On tour following their recently released LP, Creep On Creepin' On, which veers unexpectedly from spookily discordant instrumentals to catchy 1960s-style melodies, it's easy to understand why the Montreal trio are so hard to define.

And with the singer and lyricist Taylor Kirk having gone to film school and citing non-musical influences, which include writer John Steinbeck and realist painter Andrew Wyeth, the atmospheric compositions often have a soundtrack-like quality reminiscent of David Lynch's brand of bleak Americana.

The band proved just how well their music lends itself to film by screening the 1922 goth horror silent film Nosferatu behind them as they played. A black stage, red lighting, and Kirk looking decidedly sinister in a monastic hood may all sound comically melodramatic, but was in fact totally enrapturing and eerie as hell, even spooking the (unusually quiet for London) audience into silence.

"Nosferatu – that name can chill the blood" read the screen. And boy, when Kirk's first lyrics resonated eerily in "Bad Ritual" they did just that, jolting the audience out of its gothic trance, as did his sporadic shrieks and shock-inducing strikes on the electric guitar.

Soon after came the latest album's eponymous track with band member Mika Posen's violin stimulating a deep melancholy, and sounding a lot darker and less poppy than on the album. Old favourite "Until the Night Is Over" was also a sombre version of the original.

Kirk's imploring line "All I need is some sunshine" in the band's toe-tapping single "Black Water" was suitably anguished and heightened by the gloomy vampire tragedy unfolding behind.

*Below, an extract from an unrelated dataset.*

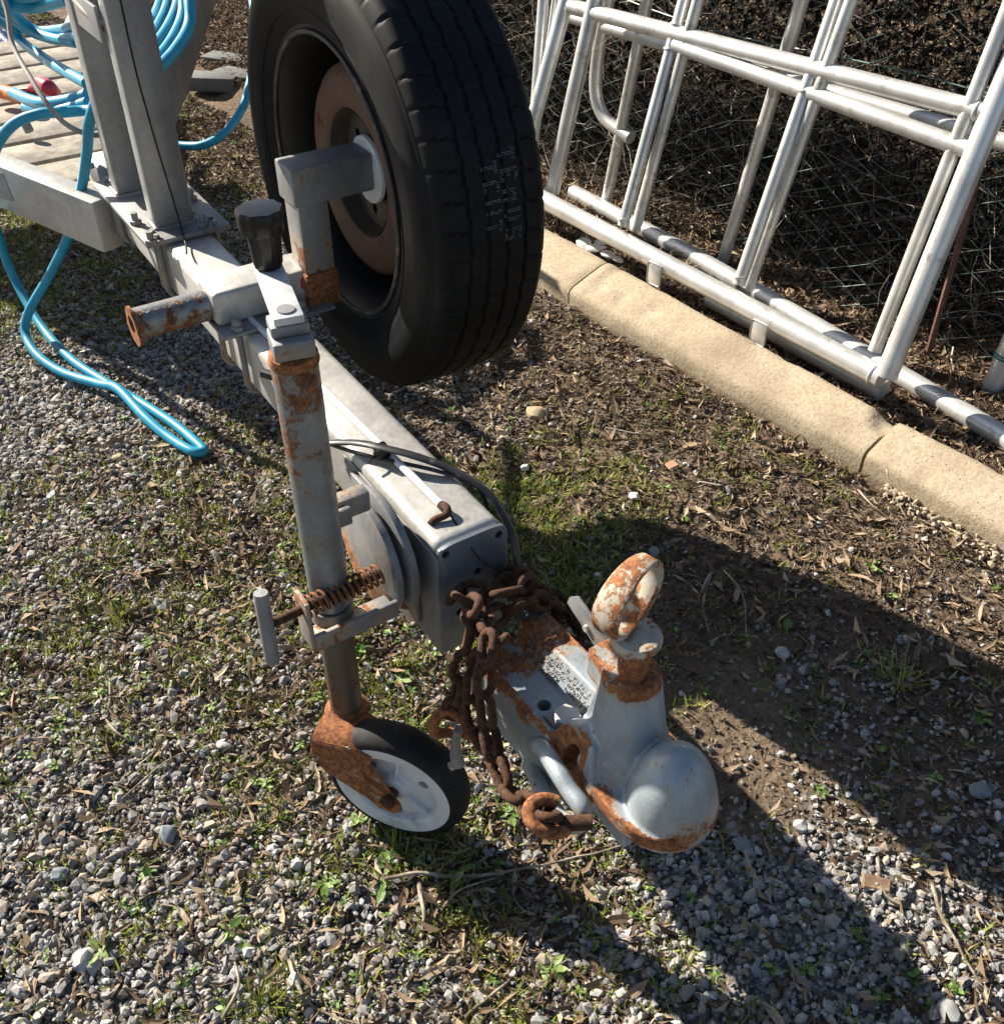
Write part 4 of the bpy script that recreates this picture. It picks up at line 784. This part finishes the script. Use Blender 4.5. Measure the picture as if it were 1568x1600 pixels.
# fork and wheel (swivelled, axle pointing back right)
A65 = R(71); wa = loc(O+Vector((math.cos(A65), math.sin(A65), 0))); wt = Vector((wa.y, -wa.x, 0)); 
RW = .106; Cf = loc(Vector((-.1525, .827, RW))); WC = Cf+wa*.022
if (WC-Vector((JU, JV, WC.z))).dot(wt) < 0: wt = -wt
def wf(t, a, z): return WC+wt*t+wa*a+Z*(z-RW)
tj = (Vector((JU, JV, RW))-WC).dot(wt); aj = (Vector((JU, JV, RW))-WC).dot(wa)
bm = BM(); lathe(bm, [(.023, .0), (.030, .002), (.032, .008), (.026, .014), (.0225, .018)], (JU, JV, .178), (0, 0, 1), 32); obj('fork_collar', bm, 'rust', jk, None, 50, .3)
fork = BM()
def arm(a0, a1, th):
    o = [(tj-.020, .184), (tj-.027, .172), (tj-.027, .152), (tj-.006, .124), (-.034, .092), (-.016, .076), (.006, .073), (.018, .082), (.016, .097), (-.006, .114), (-.034, .138), (tj+.046, .166), (tj+.046, .180), (tj+.03, .188)]
    f = lambda t, z: a0+(a1-a0)*smoothstep(-z, -.172, -.150)
    lo = [fork.verts.new(wf(t, f(t, z), z)) for t, z in o]; hi = [fork.verts.new(wf(t, f(t, z)+th, z)) for t, z in o]; n = len(o)
    fork.faces.new(lo[::-1]); fork.faces.new(hi)
    for i in range(n): fork.faces.new((lo[i], lo[(i+1) % n], hi[(i+1) % n], hi[i]))
arm(-.030, -.036, .004); 
bmesh.ops.triangulate(fork, faces=fork.faces[:])
def frust(c):
    d = c-WC; t = d.dot(wt); return .62-.75*near((t, c.z, 0), (tj+.014, .142, 0), .024)**.5-.5*near((t, c.z, 0), (-.022, .118, 0), .022)**.5
M['fork'] = mat_metal('fork_paint', (.42, .44, .44), .55, .1, 24, .12, rdark=1.05)
fo = obj('fork_arm', fork, 'fork', jk, None, 30, frust)
fork = BM(); arm(.030, .034, .004); bmesh.ops.triangulate(fork, faces=fork.faces[:]); obj('fork_arm', fork, 'rust', jk, None, 30, .2)
bm = BM(); prof = [(-.030, .150), (-.0355, .172), (-.028, .188), (-.012, .193), (.012, .193), (.030, .188), (.036, .172), (.032, .150)]; ra = []
for t in (tj-.024, tj-.005, tj+.02, tj+.045, tj+.062):
    k = max(0, (t-tj)/.06); ra.append([bm.verts.new(wf(t, a, z-.012*k*k+.004*math.sin(k*3))) for a, z in prof]+[bm.verts.new(wf(t, a*.88, z-.0035-.012*k*k)) for a, z in prof[::-1]])
for a, b in zip(ra[:-1], ra[1:]):
    for k in range(len(a)): bm.faces.new((a[k], a[(k+1) % len(a)], b[(k+1) % len(a)], b[k]))
bm.faces.new(ra[0][::-1]); bm.faces.new(ra[-1]); obj('fork_hood', bm, 'rust', jk, None, 50, .3)
bm = BM(); cyl(bm, wf(0, -.041, RW-.004), wf(0, .041, RW-.004), .0085, 16); hexb(bm, wf(0, -.037, RW-.004), -wa, .0115, .006); obj('axle_bolt', bm, 'darkrust', jk, None, 40, .3)
bm = BM(); lathe(bm, [(.080, -.024), (.092, -.0255), (.099, -.021), (.104, -.012), (.106, -.004), (.106, .004), (.104, .012), (.099, .021), (.092, .0255), (.080, .024)], WC, wa, 72, True); obj('solid_tyre', bm, 'rubber2', jk, None, 60, 0)
bm = BM(); lathe(bm, [(0, -.020), (.018, -.020), (.020, -.012), (.024, -.009), (.062, -.010), (.066, -.022), (.070, -.0245), (.086, -.0255), (.0885, -.023), (.0885, .023), (.066, .023), (.060, .008), (0, .008)], WC, wa, 72)
wh = obj('wheel_hub', bm, 'whiteplastic', jk, None, 35, 0)
cut = BM()
for t in (R(20), R(140), R(260)): c = WC+(wt*math.cos(t)+Z*math.sin(t))*.045; cyl(cut, c-wa*.03, c+wa*.03, .0078, 20)
boolcut(wh, cut)
for t in (R(20), R(140), R(260)):
    c = WC+(wt*math.cos(t)+Z*math.sin(t))*.045; bm = BM(); cyl(bm, c-wa*.001, c+wa*.004, .0082, 20); obj('hub_hole_shade', bm, 'black', wh, None, 35, 0)  # black discs behind the cuts stand in for the dark inside
for t in (R(80), R(200), R(320)):
    bm = BM(); d = wt*math.cos(t)+Z*math.sin(t); s2 = wa.cross(d).normalized(); prism(bm, [WC+d*.020-wa*.0085-s2*.0015, WC+d*.064-wa*.0095-s2*.0015, WC+d*.064-wa*.0095+s2*.0015, WC+d*.020-wa*.0085+s2*.0015], -wa*.008)
    obj('hub_rib', bm, 'whiteplastic', wh, None, 35, 0)
# ------------------------------------------------------------------ spare wheel and its carrier
SU, SW_ = -.675, .660
ca_ = thing('spare_wheel_carrier', 'galvanised clamp bracket with a rusty ended cross tube and an upright arm for the spare', 'wheel bracket', (-.70, 0, .455))
bm = BM(); bx(bm, (-.755, -.088, .457), (-.625, .115, .464), .002); obj('base_flange', bm, 'galv_dull', ca_, None, 35, .02)
bm = BM(); bx(bm, (-.742, -.083, .464), (-.660, .104, .524), .008, 3); sad = obj('saddle', bm, 'galv', ca_, None, 35, lambda c: .25*near(c, (-.66, -.08, .52), .05)-.05)
bm = BM(); bx(bm, (-.6597, .070, .492), (-.6590, .074, .512)); obj('paint_mark', bm, 'paintred', ca_, None, 0, 0)
for u in (-.745, -.637): ubolt(u, ca_, .0585)
for p in ((-.637, -.0585), (-.637, .0585), (-.745, -.0585)):
    bm = BM(); hexb(bm, (p[0], p[1], .464), (0, 0, 1), .0115, .009); bmesh.ops.create_uvsphere(bm, u_segments=14, v_segments=8, radius=.009, matrix=Matrix.Translation((p[0], p[1], .477))); obj('dome_nut', bm, 'galv_dull', ca_, None, 35, 0)
bm = BM(); lathe(bm, [(.021, 0), (.026, 0), (.026, .13), (.021, .13)], (-.70, -.205, .490), (0, 1, 0), 36, True); obj('cross_tube', bm, 'jacktube', ca_, None, 40, lambda c: .35*smoothstep(-c.y, .165, .205)+.25*smoothstep(-c.z, -.485, -.468)+.15*smoothstep(c.y, -.11, -.085))
bm = BM(); 
pts = [(-.70+math.cos(t)*.028*(1+.25*(math.sin(t) < 0)), -.206, .488+math.sin(t)*.034) for t in np.linspace(0, 2*math.pi, 29)[:-1]]; prism(bm, pts, (0, -.0045, 0)); ef = obj('end_flange', bm, 'rust', ca_, None, 35, .3)
cut = BM(); cyl(cut, (-.70, -.23, .490), (-.70, -.19, .490), .0165, 24); boolcut(ef, cut)
bm = BM(); bx(bm, (SU-.030, .078, .520), (SU+.028, .132, .700), .004); obj('carrier_upright', bm, 'galv_dull', ca_, None, 35, lambda c: .55*smoothstep(-c.z, -.60, -.54)*(.6+fn(c, 40))+.1*(c.y < .08))
bm = BM(); bx(bm, (SU-.033, .075, .458), (SU+.031, .135, .5205), .003); obj('upright_foot', bm, 'rust', ca_, None, 35, lambda c: .0+.4*fn(c, 50, 2))
bm = BM(); bx(bm, (SU-.034, .072, .640), (SU+.032, .2155, .703), .004); obj('carrier_arm', bm, 'galv_dull', ca_, None, 35, lambda c: -.05+.12*(c.y < .08))
bm = BM(); lathe(bm, [(0, 0), (.046, 0), (.055, .003), (.056, .009), (.050, .013), (0, .013)], (SU, .2155, SW_+.004), (0, 1, 0), 44); obj('mounting_flange', bm, 'white_metal', ca_, None, 40, -.05)
sp = thing('spare_wheel', 'black road tyre on a rusty steel rim, held upright beside the drawbar', 'spare wheel', (SU, .26, SW_-.345))
SC = Vector((SU, 0, SW_)); TV = .249     # tyre mid plane
def tyre():
    # section: (offset across, radius); tread carries zigzag grooves and shoulder lugs
    sec = [(-.088, .228), (-.094, .236), (-.098, .243), (-.1005, .250), (-.1045, .262), (-.1062, .268), (-.1058, .271), (-.108, .281), (-.1075, .292), (-.1045, .302), (-.1035, .3045), (-.100, .312), (-.0985, .3135), (-.0955, .3190), (-.0945, .3195), (-.0920, .3260), (-.0890, .3310), (-.0850, .3352), (-.0800, .3383)]
    tr_ = [(-.0760+.152*i/76, 0) for i in range(77)]
    sec = [(a, .228+(b-.228)*1.165) for a, b in sec]
    prof = [(a, b, 0) for a, b in sec]+[(a, .3584+.0030*(1-(a/.076)**2), 1) for a, _ in tr_]+[(-a, b, 0) for a, b in sec[::-1]]
    N = 720; bm = BM(); rings = []
    tri = lambda x: abs((x % 1)*2-1)*2-1
    for i in range(N):
        t = 2*math.pi*i/N; ph_ = i/N*52; r = []
        for a, rad, tread in prof:
            h = 0
            if tread:
                for g0, am in ((-.047, .0014), (-.016, .0018), (.016, -.0018), (.047, -.0014)):
                    d = abs(a-g0-am*tri(ph_)); h = max(h, min(1, max(0, (.0034-d)/.0014)))
                if abs(a) > .052:
                    sk = ((ph_+a*4) % 1); h = max(h, .6*min(1, max(0, (.055-abs(sk-.5))/.025)))
                elif abs(abs(a)-.031) < .006 or abs(a) < .010:
                    sk = ((ph_+.5*(abs(a) < .01)+a*6) % 1); h = max(h, .3*min(1, max(0, (.045-abs(sk-.5))/.02)))
                h *= .0045
            elif rad > .342:
                sk = ((ph_+a*4) % 1); h = .0028*min(1, max(0, (.075-abs(sk-.5))/.03))
            rr = rad-h; r.append(bm.verts.new((SU+math.cos(t)*rr, TV+a, SW_+math.sin(t)*rr)))
        rings.append(r)
    for i in range(N):
        a, b = rings[i], rings[(i+1) % N]
        for k in range(len(prof)-1): bm.faces.new((a[k], b[k], b[k+1], a[k+1]))
    return bm
ty = obj('tyre', tyre(), 'rubber', sp, None, 32, None)
bm = BM()
for k in range(120):
    t = 2*math.pi*k/120+.01*math.sin(k*7)
    if k % 40 > 26: continue
    h_ = (.011, .011, .006)[(k*7) % 3]; r_ = .292 if (k*5) % 4 else .289
    d = Vector((math.cos(t), 0, math.sin(t))); e = Vector((-d.z, 0, d.x)); c = Vector((SU, TV-.1063, SW_))+d*r_
    a_ = c-e*.003-d*h_/2; prism(bm, [a_, a_+e*.0016, a_+e*.0016+d*h_, a_+d*h_], (0, -.0013, 0))
    if k % 2: prism(bm, [a_+e*.0016, a_+e*.006, a_+e*.006+d*.0018, a_+e*.0016+d*.0018], (0, -.0013, 0))
    if k % 3 == 0: a2 = a_+d*(h_-.0018); prism(bm, [a2+e*.0016, a2+e*.006, a2+e*.006+d*.0018, a2+e*.0016+d*.0018], (0, -.0013, 0))
for rr_ in (.2575, .310, .3185):
    zz_ = {.2575: -.1020, .310: -.1022, .3185: -.0985}[rr_]; lathe(bm, [(rr_+.0016*math.cos(t), zz_+.0016*math.sin(t)) for t in (0, 1.57, 3.14, 4.71)], (SU, TV, SW_), (0, 1, 0), 120, True)
obj('sidewall_moulding', bm, 'rubber', sp, None, 40, 0)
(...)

It was only during the encore ("Trouble Comes Knocking") that the gothic spell was broken. Kirk re-emerged grinning sans costume and acknowledged the crowd for the first time. Personally, I'd have preferred him to keep up the theatrics, but maybe the nice Canadian in him was too overpowering. And with the gig lasting only an hour, we didn't get to see the end of the film either.